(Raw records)
━━━━━━━━━━━━━━━━━━━━━━━━━━━━━━

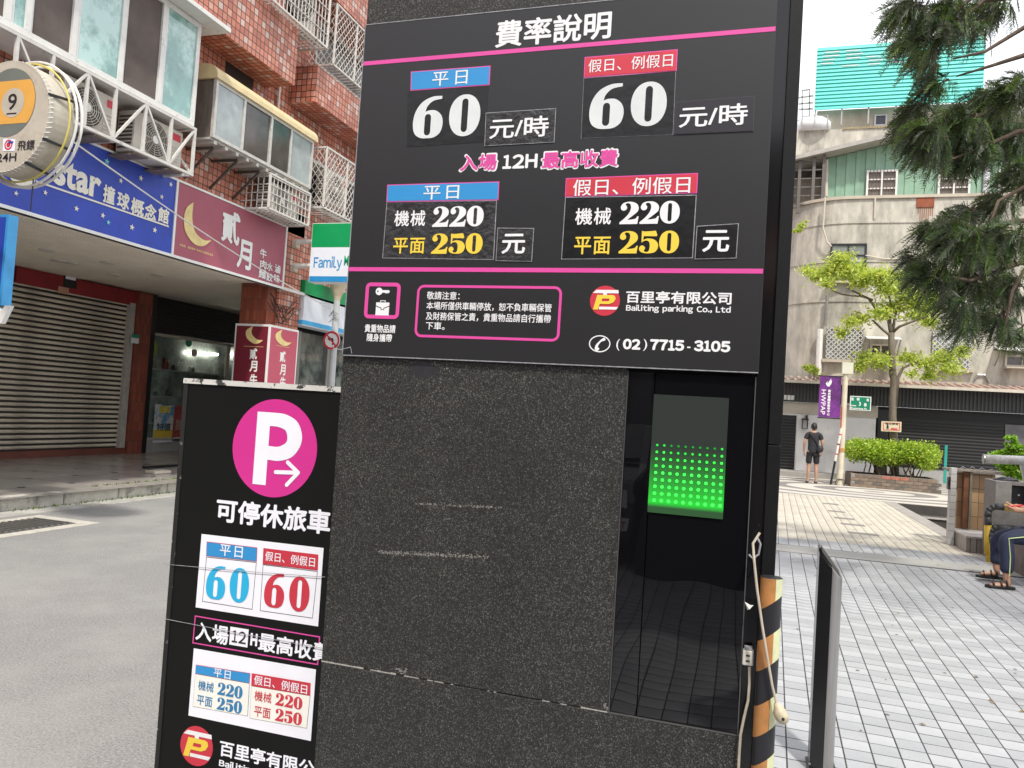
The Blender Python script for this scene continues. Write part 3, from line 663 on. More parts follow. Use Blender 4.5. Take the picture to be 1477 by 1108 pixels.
MB().bar((WX, R1-.02, zt_), (-7.6, R1-.02, zt_), .035).obj('bar', RP, rack); MB().bar((WX, R1-.02, zb_), (-7.6, R1-.02, zb_), .035).obj('bar', RP, rack); MB().bar((WX, R1-.02, zt_-.03), (-7.6, R1-.02, zb_+.03), .028).obj('bar', RP, rack)
for k in range(8): MB().box(WX, -7.6, 4.0+k*.62, 4.2+k*.62, 4.45, 4.47).obj('shelf_plate', mat('galvanised_plate', (.2, .16, .13), .6, .3, var=.35, scale=9), rack)
def ac_unit(label, x, y0, z0, L=.78, H=.54, D=.28, group='air conditioner outdoor units on the brick facade', decal=True):
    t = thing('air_conditioner', label, 'air conditioner', (x, y0, z0), group)
    fr = PF((x, y0, z0), (0, 1, 0), (0, 0, 1)); C = mat('ac_cream_case', (.55, .51, .45), .5, var=.1, scale=6, dirt_or_reflection=(.3, .27, .22), dscale=5, dlo=.58, dhi=.75)
    bevel(MB().fbox(fr, 0, L, 0, H, -D, 0).obj('case', C, t), .012)
    cx = .32*L/.78; cy = H/2; R = H*.42
    MB().prism(ell(cx, cy, R, R, 28), fr, .0005, .004).obj('fan_opening', mat('fan_dark', (.09, .08, .07), .7), t)
    gm = MB()
    for k in range(7):
        r = R*(.2+.8*k/6.); pts = [fr.P(cx+r*math.cos(a), cy+r*math.sin(a), .014) for a in [i*2*math.pi/24 for i in range(25)]]; gm.tube(pts, .0045, 4, cap=False)
    for k in range(12):
        a = k*math.pi/6; gm.bar(fr.P(cx+.1*R*math.cos(a), cy+.1*R*math.sin(a), .012), fr.P(cx+R*math.cos(a), cy+R*math.sin(a), .012), .006)
    gm.obj('fan_grille', C, t); MB().prism(ell(cx, cy, .055, .055, 16), fr, .012, .022).obj('hub', mat('hub_white', (.75, .74, .7), .4), t)
    for k in range(6): MB().fbox(fr, L*.72, L*.95, .06+k*.045, .085+k*.045, .0005, .008).obj('louvre', C, t)
    if decal: MB().fbox(fr, L*.78, L*.95, H*.72, H*.9, .0008, .002).obj('decal', RED, t)
    sg = MB()
    for k in range(9): sg.box(x-D+.03, x-.03, y0-.008, y0-.0005, z0+.05+k*.05, z0+.07+k*.05)
    sg.obj('side_grille', mat('grille_dark', (.06, .055, .05), .6), t)
    return t
fr = XF(-7.72)
ya, za = fr.px(97, 181); yb, _ = fr.px(143, 185)
ac_unit('cream outdoor unit on the rack just right of the round billiard sign', -7.72, 6.72, 4.515)
ac_unit('cream outdoor unit with a red decal at the right end of the white rack', -7.72, fr.px(192, 210)[0], 4.515, L=.86)
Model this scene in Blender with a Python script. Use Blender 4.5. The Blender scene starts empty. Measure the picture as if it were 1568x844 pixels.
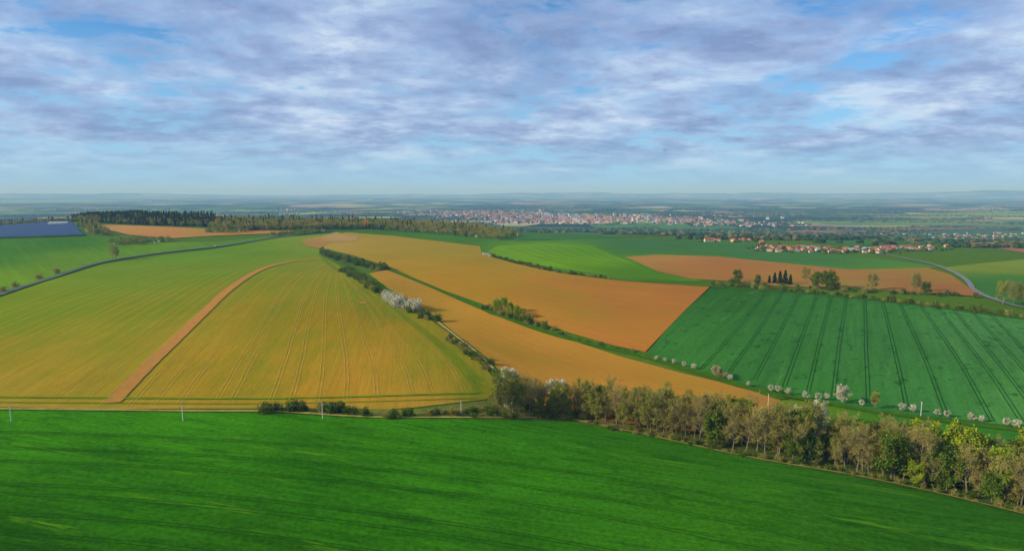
import bpy, math, random, time
import numpy as np
from mathutils import Vector, geometry
random.seed(7); RNG=np.random.default_rng(7)
scene=bpy.context.scene
CAMZ=110.0; PITCH=math.radians(6.93); FOC=1045.0
SUN_EL=math.radians(24); SUN_AZ=math.radians(256)   # clockwise from +Y

# ------------------------------------------------------------------ terrain
def sstep(a,b,x):
    t=np.clip((x-a)/(b-a),0,1); return t*t*(3-2*t)
def segdist(x,y,pts):
    d=np.full(np.shape(x),1e9)
    for (ax,ay),(bx,by) in zip(pts[:-1],pts[1:]):
        vx,vy=bx-ax,by-ay; t=np.clip(((x-ax)*vx+(y-ay)*vy)/(vx*vx+vy*vy),0,1)
        d=np.minimum(d,np.hypot(x-ax-t*vx,y-ay-t*vy))
    return d
GULLY=[(30,352),(110,300),(200,262),(420,170),(900,-50)]
def hgt(x,y):
    x=np.asarray(x,float); y=np.asarray(y,float)
    r=np.hypot(x,y); az=np.arctan2(x,np.maximum(y,1e-3))
    start=1150+500*sstep(200,-900,x)
    z=-115*sstep(0,1,(r-start)/(3300.0))
    z=z+15*np.exp(-((x+190)/300)**2-((y-650)/330)**2)
    z=z+46*np.exp(-((x+800)/820)**2-((y-1850)/430)**2)
    z=z+7*np.exp(-((x-420)/160)**2-((y-640)/200)**2)
    z=z-9*np.exp(-(segdist(x,y,GULLY)/42)**2)
    z=z-5*np.exp(-(segdist(x,y,[(-60,560),(40,460),(110,400),(220,350)])/60)**2)
    z=z+1.2*np.sin(x/95+1)*np.cos(y/130)+3*np.sin(x/410+.5)*np.sin(y/370)*sstep(500,900,r)
    z=z+1.1*np.sin(x/41+y/73)*np.cos(y/47-x/120)*sstep(2000,900,r)
    A=135+60*np.sin(az*9+1)+30*np.sin(az*23)+18*np.sin(az*51+2)+9*np.sin(az*117)+130*sstep(0,.5,az)
    z=z+A*np.exp(-((r-39000)/3500)**2)
    A2=30+20*np.sin(az*14+2)+12*np.sin(az*37)
    z=z+A2*sstep(0.1,.5,az)*np.exp(-((r-24000)/1600)**2)
    return z
TS=np.geomspace(60,90000,700)
def gpN(P):
    """ground survey: sight-line bearings -> points on the terrain (world x,y)"""
    P=np.asarray(P,float).reshape(-1,2); u=(P[:,0]-784)/FOC; w=(422-P[:,1])/FOC
    cp,sp=math.cos(PITCH),math.sin(PITCH); out=np.zeros((len(P),2))
    for s in range(0,len(P),200):
        dx=u[s:s+200,None];dy=cp+w[s:s+200,None]*sp;dz=-sp+w[s:s+200,None]*cp
        Z=CAMZ+dz*TS-hgt(dx*TS,dy*TS); neg=Z<0
        k=np.where(neg.any(1),neg.argmax(1),len(TS)-1); k=np.maximum(k,1)
        a=TS[k-1];b=TS[k];dx=dx[:,0];dy=dy[:,0];dz=dz[:,0]
        for _ in range(16):
            m=(a+b)/2; f=CAMZ+dz*m-hgt(dx*m,dy*m)<0; b=np.where(f,m,b); a=np.where(f,a,m)
        out[s:s+200,0]=dx*b; out[s:s+200,1]=dy*b
    return out
def gp(px,py):
    r=gpN([(px,py)])[0]; return float(r[0]),float(r[1])
def cat(pts,n):
    P=np.array(pts,float)
    if len(P)==2: 
        t=np.linspace(0,1,n)[:,None]; return P[0]*(1-t)+P[1]*t
    P=np.vstack([2*P[0]-P[1],P,2*P[-1]-P[-2]])
    L=np.concatenate([[0],np.cumsum(np.linalg.norm(np.diff(P[1:-1],axis=0),axis=1))])
    out=[]
    for s in np.linspace(0,L[-1],n):
        i=min(max(int(np.searchsorted(L,s,side='right'))-1,0),len(L)-2)
        t=(s-L[i])/(L[i+1]-L[i]); p0,p1,p2,p3=P[i:i+4]
        out.append(.5*((2*p1)+(-p0+p2)*t+(2*p0-5*p1+4*p2-p3)*t*t+(-p0+3*p1-3*p2+p3)*t**3))
    return np.array(out)
def lift(x,y,l): return (0.06+0.09*l)*(1+np.hypot(x,y)/350)

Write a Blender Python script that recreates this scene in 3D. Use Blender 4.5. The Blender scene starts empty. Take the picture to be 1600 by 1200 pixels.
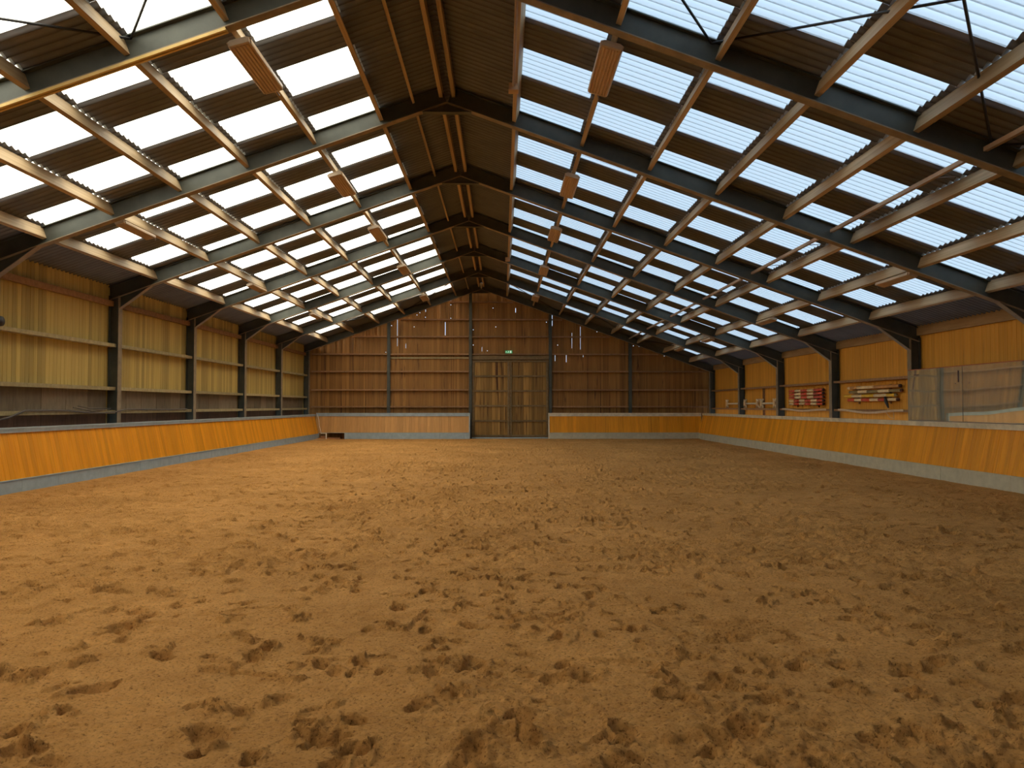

━━━━━━━━━━━━━━━━━━━━━━━━━━━━━━

PROBLEM DETAILS
How many lines in these entries hold the string "starts"? Answer with the number alone.

TASK RESPONSE
2